*TASK BRIEF*.
Filter this material down to the lines that hold "scene", copying each one.

==== PROVIDED RECORDS ====

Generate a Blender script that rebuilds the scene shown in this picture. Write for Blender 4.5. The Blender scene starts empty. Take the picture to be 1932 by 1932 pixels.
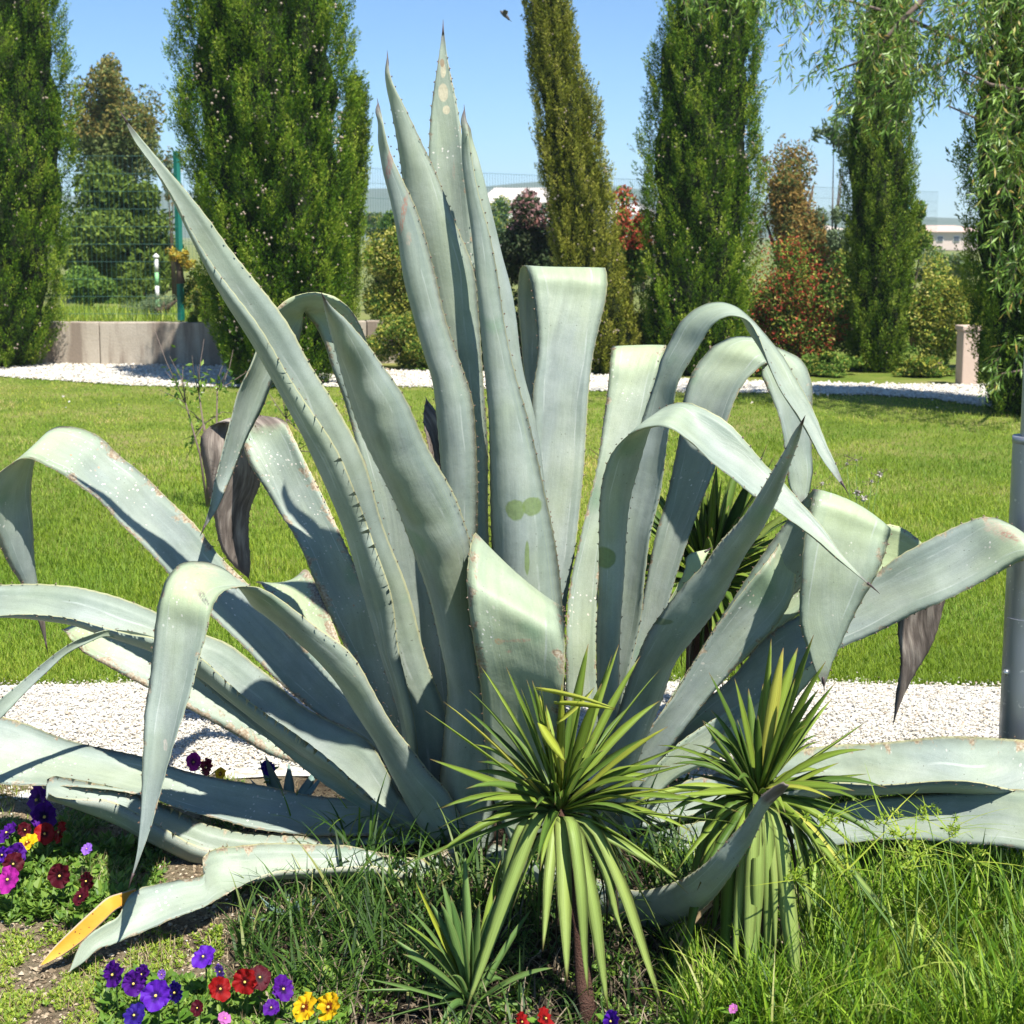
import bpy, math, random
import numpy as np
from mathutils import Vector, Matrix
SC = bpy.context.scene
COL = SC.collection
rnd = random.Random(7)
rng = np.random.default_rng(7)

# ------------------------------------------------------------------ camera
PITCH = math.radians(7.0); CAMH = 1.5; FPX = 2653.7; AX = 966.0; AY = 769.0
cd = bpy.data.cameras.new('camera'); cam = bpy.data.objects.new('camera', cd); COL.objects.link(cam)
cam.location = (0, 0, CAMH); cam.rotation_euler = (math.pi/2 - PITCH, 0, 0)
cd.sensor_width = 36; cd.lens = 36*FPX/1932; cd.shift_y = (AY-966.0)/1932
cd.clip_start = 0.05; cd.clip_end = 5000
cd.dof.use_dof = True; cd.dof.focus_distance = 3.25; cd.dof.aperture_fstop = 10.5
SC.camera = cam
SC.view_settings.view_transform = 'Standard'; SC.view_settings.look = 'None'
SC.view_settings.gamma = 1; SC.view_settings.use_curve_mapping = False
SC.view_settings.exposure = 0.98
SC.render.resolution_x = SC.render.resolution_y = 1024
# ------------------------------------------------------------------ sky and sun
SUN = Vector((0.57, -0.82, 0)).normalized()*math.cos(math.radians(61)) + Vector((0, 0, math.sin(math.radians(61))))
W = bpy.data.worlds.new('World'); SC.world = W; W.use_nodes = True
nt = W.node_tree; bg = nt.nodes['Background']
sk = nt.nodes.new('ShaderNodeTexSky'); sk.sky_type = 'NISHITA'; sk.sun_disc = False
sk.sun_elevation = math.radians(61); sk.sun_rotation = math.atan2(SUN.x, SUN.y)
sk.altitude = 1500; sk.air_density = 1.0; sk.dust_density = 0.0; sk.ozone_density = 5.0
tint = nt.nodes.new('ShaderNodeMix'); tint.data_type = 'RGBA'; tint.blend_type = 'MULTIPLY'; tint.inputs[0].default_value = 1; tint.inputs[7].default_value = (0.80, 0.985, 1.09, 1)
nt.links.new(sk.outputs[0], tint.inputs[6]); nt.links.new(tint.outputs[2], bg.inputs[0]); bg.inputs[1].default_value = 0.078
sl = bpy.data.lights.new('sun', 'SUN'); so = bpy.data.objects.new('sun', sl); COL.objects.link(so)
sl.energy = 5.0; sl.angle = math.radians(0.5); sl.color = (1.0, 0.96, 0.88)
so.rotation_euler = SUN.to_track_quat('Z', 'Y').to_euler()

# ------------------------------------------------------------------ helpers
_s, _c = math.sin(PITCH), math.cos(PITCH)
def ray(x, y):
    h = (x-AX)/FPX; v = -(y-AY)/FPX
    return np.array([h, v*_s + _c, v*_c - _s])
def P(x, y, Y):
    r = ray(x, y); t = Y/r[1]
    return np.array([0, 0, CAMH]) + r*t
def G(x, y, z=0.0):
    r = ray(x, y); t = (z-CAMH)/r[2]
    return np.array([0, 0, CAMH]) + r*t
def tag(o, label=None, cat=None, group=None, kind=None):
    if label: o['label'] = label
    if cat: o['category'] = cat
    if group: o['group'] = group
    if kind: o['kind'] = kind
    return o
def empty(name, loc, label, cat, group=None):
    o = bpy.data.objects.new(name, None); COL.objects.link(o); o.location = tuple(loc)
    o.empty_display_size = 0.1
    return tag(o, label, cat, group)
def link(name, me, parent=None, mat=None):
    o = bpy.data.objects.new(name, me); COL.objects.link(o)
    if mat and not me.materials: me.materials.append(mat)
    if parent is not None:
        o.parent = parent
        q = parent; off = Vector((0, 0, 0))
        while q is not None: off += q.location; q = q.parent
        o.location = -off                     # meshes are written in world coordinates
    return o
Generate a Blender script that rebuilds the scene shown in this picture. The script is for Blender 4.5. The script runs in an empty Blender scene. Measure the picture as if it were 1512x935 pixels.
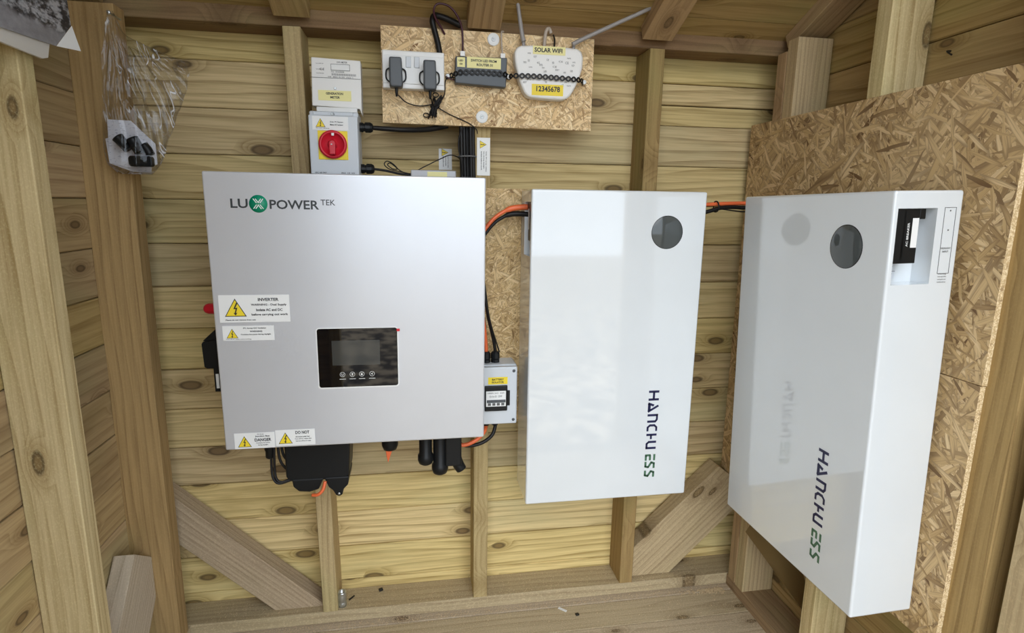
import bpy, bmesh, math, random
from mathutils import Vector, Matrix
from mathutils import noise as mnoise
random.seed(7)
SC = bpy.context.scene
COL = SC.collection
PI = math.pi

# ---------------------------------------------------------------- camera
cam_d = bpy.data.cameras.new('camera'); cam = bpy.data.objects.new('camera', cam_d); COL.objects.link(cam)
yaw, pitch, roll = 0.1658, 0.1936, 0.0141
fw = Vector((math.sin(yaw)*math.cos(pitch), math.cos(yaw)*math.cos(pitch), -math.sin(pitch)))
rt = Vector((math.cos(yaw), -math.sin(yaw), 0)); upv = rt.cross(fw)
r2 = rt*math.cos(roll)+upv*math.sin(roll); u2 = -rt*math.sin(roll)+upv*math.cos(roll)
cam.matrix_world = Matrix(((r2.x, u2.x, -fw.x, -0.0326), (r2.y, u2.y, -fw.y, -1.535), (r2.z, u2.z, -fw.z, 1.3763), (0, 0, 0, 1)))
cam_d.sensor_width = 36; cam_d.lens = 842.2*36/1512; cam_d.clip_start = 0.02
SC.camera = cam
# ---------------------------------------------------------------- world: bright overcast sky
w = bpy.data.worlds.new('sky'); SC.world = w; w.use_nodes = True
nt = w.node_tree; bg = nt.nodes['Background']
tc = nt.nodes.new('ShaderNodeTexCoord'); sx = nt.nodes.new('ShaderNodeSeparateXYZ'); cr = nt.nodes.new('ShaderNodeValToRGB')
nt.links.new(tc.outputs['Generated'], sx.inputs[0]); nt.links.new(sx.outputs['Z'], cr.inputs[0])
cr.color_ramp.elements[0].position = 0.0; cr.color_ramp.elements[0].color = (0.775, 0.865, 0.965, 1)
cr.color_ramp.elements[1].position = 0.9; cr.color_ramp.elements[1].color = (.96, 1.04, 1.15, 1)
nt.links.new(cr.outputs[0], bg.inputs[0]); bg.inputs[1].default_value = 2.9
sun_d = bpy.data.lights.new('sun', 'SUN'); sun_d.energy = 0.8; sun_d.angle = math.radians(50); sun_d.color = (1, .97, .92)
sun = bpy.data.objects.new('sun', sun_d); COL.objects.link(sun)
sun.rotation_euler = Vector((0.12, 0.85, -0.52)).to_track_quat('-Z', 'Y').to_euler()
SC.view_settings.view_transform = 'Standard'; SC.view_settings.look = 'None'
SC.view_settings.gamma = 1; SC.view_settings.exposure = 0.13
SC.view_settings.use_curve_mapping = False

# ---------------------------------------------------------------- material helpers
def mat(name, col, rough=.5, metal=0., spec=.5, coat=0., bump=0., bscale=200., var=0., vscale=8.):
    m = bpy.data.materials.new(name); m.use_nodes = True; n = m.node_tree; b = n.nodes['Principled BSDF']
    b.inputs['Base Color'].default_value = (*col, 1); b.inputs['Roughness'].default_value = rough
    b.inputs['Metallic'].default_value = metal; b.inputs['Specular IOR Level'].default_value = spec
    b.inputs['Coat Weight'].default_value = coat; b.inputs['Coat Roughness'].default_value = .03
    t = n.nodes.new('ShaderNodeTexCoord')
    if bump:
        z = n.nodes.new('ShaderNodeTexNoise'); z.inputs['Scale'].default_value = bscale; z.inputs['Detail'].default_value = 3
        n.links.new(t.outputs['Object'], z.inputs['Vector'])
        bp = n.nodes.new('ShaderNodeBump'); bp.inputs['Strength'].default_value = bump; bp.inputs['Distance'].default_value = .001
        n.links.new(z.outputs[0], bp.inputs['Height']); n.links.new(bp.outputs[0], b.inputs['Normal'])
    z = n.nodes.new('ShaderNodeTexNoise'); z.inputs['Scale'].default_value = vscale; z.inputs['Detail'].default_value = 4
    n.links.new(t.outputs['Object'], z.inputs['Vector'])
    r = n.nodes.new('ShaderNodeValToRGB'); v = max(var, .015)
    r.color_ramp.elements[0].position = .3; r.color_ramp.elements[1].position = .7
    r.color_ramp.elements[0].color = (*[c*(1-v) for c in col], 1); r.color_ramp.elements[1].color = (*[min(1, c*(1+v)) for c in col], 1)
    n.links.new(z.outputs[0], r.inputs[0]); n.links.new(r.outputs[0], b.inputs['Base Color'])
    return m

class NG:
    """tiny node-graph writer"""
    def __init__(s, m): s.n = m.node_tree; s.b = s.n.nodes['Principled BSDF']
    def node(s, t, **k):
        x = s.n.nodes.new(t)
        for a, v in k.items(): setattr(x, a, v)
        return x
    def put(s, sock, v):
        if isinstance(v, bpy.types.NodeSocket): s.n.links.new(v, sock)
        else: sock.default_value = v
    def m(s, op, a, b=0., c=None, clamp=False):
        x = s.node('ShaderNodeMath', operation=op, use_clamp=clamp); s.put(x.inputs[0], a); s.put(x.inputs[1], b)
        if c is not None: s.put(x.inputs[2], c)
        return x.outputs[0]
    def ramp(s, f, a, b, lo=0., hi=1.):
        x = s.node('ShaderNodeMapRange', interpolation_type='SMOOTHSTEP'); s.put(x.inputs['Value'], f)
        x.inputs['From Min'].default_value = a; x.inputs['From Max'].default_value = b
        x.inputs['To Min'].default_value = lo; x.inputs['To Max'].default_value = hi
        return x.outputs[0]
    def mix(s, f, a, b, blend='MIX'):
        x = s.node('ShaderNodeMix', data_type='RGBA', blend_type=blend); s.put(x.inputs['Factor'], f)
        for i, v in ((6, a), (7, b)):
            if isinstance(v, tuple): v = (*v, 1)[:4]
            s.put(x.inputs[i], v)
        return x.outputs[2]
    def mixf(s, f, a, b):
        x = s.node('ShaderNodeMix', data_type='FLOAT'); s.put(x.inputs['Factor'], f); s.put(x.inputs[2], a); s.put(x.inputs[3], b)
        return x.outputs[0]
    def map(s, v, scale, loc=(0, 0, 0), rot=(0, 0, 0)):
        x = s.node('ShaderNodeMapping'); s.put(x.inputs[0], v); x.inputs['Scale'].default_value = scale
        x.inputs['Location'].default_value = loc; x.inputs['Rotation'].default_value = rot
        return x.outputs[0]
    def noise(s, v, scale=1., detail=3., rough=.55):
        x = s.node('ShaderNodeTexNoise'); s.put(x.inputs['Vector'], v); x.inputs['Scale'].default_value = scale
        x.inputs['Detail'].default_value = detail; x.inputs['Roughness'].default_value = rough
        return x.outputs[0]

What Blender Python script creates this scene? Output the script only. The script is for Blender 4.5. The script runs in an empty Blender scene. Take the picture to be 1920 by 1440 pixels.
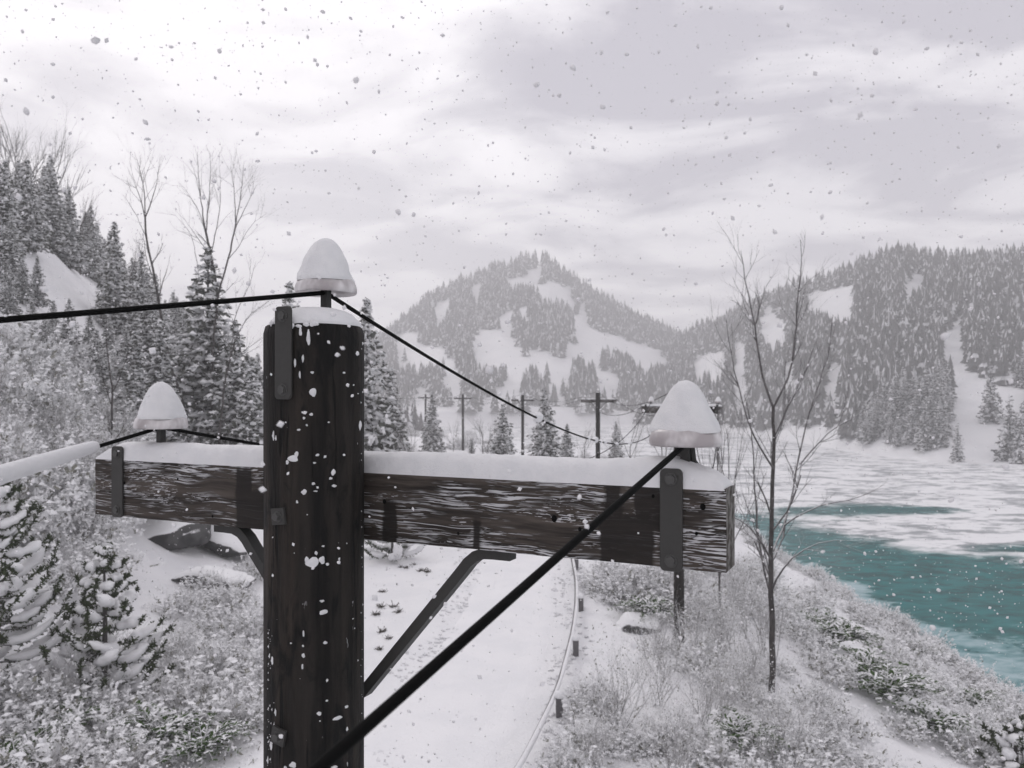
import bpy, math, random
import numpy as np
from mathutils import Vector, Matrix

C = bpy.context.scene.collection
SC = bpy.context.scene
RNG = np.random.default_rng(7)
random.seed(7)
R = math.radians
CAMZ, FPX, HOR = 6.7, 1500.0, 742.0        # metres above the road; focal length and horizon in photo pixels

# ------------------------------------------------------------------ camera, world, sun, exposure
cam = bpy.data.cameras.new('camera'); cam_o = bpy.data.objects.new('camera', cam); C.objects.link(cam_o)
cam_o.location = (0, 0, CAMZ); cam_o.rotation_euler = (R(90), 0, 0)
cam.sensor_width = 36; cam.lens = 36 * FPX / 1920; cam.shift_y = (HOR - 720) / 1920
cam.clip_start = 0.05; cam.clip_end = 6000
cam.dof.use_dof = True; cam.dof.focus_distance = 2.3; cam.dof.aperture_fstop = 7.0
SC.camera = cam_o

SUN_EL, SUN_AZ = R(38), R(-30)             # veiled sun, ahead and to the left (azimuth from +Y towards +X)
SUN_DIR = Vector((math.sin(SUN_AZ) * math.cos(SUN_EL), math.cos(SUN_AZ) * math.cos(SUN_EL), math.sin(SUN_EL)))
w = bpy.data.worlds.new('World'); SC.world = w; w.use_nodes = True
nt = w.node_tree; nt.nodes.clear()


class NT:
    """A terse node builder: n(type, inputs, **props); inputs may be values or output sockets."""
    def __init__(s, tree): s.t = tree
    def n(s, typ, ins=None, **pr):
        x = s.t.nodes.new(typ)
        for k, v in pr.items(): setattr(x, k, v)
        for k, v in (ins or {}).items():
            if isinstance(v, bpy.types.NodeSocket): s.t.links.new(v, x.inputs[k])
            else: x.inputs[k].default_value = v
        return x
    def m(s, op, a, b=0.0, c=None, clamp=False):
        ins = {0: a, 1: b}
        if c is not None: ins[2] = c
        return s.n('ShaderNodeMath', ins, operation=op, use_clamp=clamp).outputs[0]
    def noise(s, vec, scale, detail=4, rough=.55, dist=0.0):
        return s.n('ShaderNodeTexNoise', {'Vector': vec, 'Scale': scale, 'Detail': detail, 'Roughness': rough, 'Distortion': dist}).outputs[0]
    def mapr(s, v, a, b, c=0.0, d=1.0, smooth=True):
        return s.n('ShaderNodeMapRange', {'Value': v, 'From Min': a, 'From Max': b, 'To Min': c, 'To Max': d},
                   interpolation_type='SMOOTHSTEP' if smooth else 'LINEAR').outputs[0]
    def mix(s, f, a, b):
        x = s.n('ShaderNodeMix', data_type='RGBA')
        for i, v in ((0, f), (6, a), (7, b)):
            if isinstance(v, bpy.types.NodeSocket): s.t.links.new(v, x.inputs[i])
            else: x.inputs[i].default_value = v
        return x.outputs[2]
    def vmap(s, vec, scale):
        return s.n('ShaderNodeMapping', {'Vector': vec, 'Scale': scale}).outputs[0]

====

*RESPONSE TO THE TASK*.
Generate a Blender script that rebuilds the scene shown in this picture. Write for Blender 4.5. The Blender scene starts empty. Take the picture to be 1932 by 1932 pixels.
SC = bpy.context.scene
Generate a Blender script that rebuilds the scene shown in this picture. The script is for Blender 4.5. The script runs in an empty Blender scene. Measure the picture as if it were 1512x935 pixels.
SC = bpy.context.scene
What Blender Python script creates this scene? Output the script only. The script is for Blender 4.5. The script runs in an empty Blender scene. Take the picture to be 1920 by 1440 pixels.
C = bpy.context.scene.collection
SC = bpy.context.scene